No one in Niagara seems to value their product and services the same as those in areas to the north.

Competition is the essence of commerce, but if you give away your product in the false assumption that a lower price will get more business, when others charge fair and reasonable prices, you DEVALUE the good and service and as a result you can not maintain your growth potential and a high level of service. The money just is not there! Yes you can struggle month over month to met the obligations and try to meet customer service needs – but you just won’t do it !

Niagara and the area has struggled with this concept for decades. With the expanding market place from Toronto and beyond, and the change in the “destination” value of our region we have to be prepared to meet the demands for better products, more variety, more services, at a Toronto market price.
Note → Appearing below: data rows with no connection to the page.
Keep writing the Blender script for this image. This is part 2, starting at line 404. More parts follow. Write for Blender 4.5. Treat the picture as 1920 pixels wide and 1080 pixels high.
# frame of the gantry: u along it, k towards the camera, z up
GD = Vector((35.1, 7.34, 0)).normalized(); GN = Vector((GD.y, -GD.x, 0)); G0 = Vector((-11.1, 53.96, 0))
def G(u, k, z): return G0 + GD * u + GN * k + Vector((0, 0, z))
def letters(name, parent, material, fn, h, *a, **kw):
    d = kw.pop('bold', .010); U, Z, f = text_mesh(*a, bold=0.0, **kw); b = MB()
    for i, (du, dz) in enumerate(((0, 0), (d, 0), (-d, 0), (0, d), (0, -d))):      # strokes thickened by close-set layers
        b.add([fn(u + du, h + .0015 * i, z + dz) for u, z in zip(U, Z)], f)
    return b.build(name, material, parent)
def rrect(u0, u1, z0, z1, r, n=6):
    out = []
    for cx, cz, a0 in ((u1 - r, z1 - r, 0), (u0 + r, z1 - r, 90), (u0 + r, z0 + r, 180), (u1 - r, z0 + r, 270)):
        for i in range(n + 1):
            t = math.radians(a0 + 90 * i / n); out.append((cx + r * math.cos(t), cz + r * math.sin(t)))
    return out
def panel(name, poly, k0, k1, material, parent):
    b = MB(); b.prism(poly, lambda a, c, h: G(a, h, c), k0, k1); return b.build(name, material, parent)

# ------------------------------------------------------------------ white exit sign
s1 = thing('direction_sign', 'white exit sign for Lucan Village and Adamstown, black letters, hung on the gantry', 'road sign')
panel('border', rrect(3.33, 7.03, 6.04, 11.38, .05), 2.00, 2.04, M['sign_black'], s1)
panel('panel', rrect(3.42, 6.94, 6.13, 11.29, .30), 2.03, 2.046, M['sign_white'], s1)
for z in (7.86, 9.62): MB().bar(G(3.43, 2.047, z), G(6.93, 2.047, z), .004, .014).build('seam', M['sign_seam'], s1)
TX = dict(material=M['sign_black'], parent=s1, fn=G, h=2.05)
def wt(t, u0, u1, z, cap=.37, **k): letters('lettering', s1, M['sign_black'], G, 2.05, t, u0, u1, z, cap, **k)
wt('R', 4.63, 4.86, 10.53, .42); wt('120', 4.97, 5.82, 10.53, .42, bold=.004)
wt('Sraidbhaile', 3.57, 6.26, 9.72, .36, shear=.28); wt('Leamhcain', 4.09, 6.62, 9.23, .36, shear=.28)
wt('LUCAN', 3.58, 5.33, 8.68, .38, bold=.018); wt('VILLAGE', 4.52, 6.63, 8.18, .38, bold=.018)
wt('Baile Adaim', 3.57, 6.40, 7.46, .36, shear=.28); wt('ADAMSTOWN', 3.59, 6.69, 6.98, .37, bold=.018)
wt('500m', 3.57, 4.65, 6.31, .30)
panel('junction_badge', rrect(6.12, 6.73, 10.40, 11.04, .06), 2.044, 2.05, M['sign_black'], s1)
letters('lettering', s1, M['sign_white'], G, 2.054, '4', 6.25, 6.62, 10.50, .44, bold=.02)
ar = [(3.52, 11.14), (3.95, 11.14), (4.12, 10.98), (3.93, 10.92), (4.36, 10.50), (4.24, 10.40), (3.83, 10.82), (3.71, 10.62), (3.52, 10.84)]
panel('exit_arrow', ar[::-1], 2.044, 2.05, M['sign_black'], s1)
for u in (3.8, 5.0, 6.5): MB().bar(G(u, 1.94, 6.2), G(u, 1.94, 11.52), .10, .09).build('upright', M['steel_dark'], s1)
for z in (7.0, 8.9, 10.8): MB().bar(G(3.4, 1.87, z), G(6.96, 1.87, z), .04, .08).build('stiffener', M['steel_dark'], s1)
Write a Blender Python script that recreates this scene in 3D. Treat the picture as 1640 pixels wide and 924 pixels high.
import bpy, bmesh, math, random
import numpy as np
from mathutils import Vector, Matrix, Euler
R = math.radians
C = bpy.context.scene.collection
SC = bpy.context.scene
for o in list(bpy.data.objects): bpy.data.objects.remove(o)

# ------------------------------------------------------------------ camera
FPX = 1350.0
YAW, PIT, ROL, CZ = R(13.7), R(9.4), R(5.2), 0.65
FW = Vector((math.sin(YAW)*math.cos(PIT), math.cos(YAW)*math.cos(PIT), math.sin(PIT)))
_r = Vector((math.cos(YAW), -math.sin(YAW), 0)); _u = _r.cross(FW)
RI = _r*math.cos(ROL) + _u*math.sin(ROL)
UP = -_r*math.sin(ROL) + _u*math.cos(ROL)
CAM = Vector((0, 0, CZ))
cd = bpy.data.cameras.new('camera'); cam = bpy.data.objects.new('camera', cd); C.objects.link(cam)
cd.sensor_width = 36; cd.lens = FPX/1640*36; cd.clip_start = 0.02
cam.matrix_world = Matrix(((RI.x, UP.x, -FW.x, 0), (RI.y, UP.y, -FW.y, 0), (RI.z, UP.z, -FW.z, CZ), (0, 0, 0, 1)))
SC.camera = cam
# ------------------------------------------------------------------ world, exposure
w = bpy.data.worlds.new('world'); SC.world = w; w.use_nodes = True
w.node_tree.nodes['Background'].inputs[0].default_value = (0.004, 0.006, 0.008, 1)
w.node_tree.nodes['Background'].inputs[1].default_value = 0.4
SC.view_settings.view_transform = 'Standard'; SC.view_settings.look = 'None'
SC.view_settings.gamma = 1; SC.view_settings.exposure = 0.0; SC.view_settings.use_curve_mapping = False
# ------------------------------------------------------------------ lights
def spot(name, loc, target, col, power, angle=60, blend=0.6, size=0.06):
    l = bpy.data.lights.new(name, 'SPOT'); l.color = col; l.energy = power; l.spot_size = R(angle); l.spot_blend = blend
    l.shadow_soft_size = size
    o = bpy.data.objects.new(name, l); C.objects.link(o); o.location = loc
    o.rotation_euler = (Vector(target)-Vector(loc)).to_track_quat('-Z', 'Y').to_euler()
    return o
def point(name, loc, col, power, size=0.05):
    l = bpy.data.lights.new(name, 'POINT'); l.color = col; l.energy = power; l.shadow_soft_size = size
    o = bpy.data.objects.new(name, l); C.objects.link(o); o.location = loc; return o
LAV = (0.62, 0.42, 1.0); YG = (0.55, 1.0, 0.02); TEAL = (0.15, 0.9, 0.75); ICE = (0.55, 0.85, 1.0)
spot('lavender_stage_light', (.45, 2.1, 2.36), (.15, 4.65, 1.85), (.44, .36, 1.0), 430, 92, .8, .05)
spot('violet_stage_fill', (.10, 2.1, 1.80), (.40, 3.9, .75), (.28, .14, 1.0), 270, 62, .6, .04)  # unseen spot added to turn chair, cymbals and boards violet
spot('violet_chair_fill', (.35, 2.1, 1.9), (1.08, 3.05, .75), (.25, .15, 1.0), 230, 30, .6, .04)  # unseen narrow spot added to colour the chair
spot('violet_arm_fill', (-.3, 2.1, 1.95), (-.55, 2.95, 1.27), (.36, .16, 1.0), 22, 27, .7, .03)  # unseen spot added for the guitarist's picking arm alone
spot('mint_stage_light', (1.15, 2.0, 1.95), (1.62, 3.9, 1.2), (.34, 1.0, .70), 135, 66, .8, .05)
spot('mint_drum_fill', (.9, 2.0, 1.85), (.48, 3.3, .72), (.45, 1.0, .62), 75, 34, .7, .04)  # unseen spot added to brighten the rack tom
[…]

This is the profit margin it will take to provide the service at a level that we presently only instill in the graduates of our college and University. Our business and service providers need to see the value in this type of action if we are to stop being a “bedroom” community and a “has been” factory area. Owners of business need to step up their game and provide exceptional training to staff, not only in customer service but “up-selling” techniques. Many need to reach the level of service that patrons and businesses (outside of our area ) who are seeking opportunity to do business or to enjoy our goods and service receive in their own areas.

They expect it and they will pay for it!

It is time to become an area not know for devaluing our goods, services and supplies, but one that is up to the times and the style of every major area surrounding a provincial capital.

Why should we be a follower when we can lead? Why should Toronto style take two or more years to come to our area? if we don’t devalue, we don’t have to wait, and neither do our customers.